Skokie man sentenced to 11 years for selling millions of dollars in phony mortgages

A Skokie man has been sentenced to 11 years in federal prison for selling millions of dollars in phony mortgages.

Albert Rossini, 73, was convicted by a jury in 2018 on multiple counts of mail and wire fraud.

Rossini, the owner of Devon Street Investments in Lincolnwood, schemed with an attorney and two others to sell phony mortgages, prosecutors said.

At trial, prosecutors said that evidence showed that Rossini plotted with father-and-son co-defendants Babajan Khoshabe, of Chicago, and Anthony Khoshabe, of Skokie, to fraudulently induce more than a dozen victims into purchasing purported mortgage notes on apartment buildings in or near foreclosure.

The defendants fraudulently promised that investors would receive title to the properties at the conclusion of the foreclosure process, when in reality, the defendants did not own the mortgage notes, prosecutors said.


Instead, the victims' funds were "misappropriated and used to make Ponzi-type payments" to several of the investors, prosecutors said.

The victims provided a total of more than $7 million in investment money to the defendants.

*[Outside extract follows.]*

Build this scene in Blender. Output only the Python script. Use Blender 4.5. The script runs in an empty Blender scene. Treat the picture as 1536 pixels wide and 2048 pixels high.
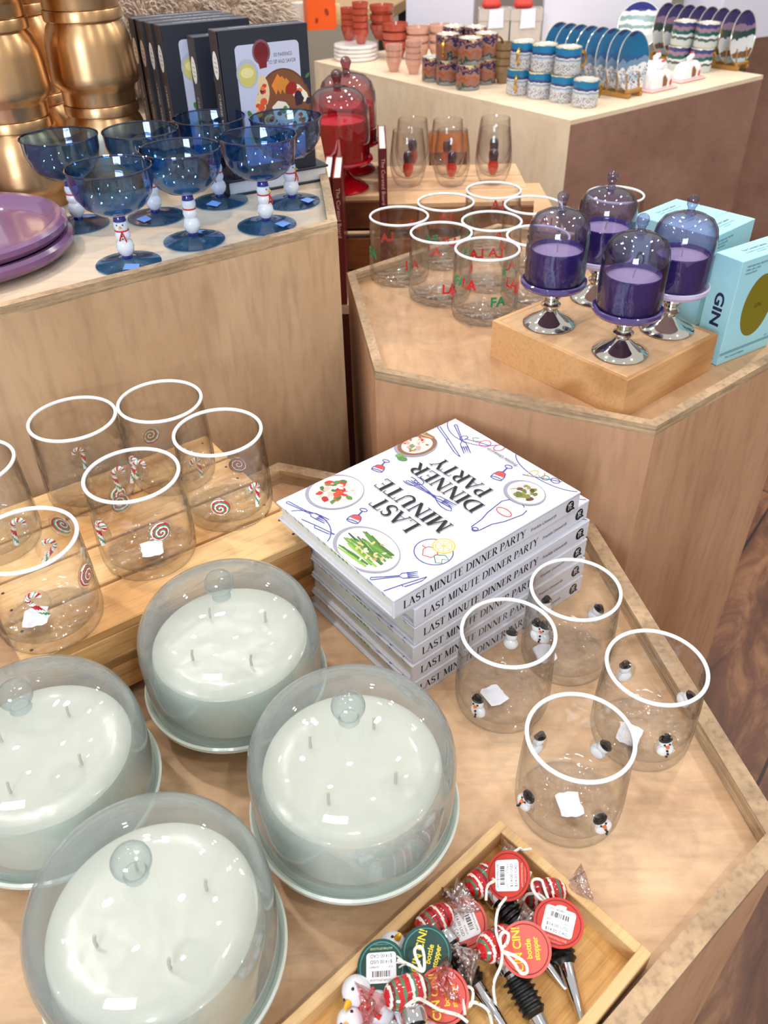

Prosecutors said Rossini fraudulently pocketed more than $2.5 million of it.

Another federal jury convicted the Khoshabes for their roles in the scheme in 2019. They are still awaiting sentencing.

A fourth defendant, Chicago attorney Thomas Murphy, said he validated the sale of the mortgage notes through a phony "Guaranty Agreement," prosecutors said. Murphy prepared the agreement and gave it to Rossini to present to the victims. He pleaded guilty to his role in the scheme and is awaiting sentencing.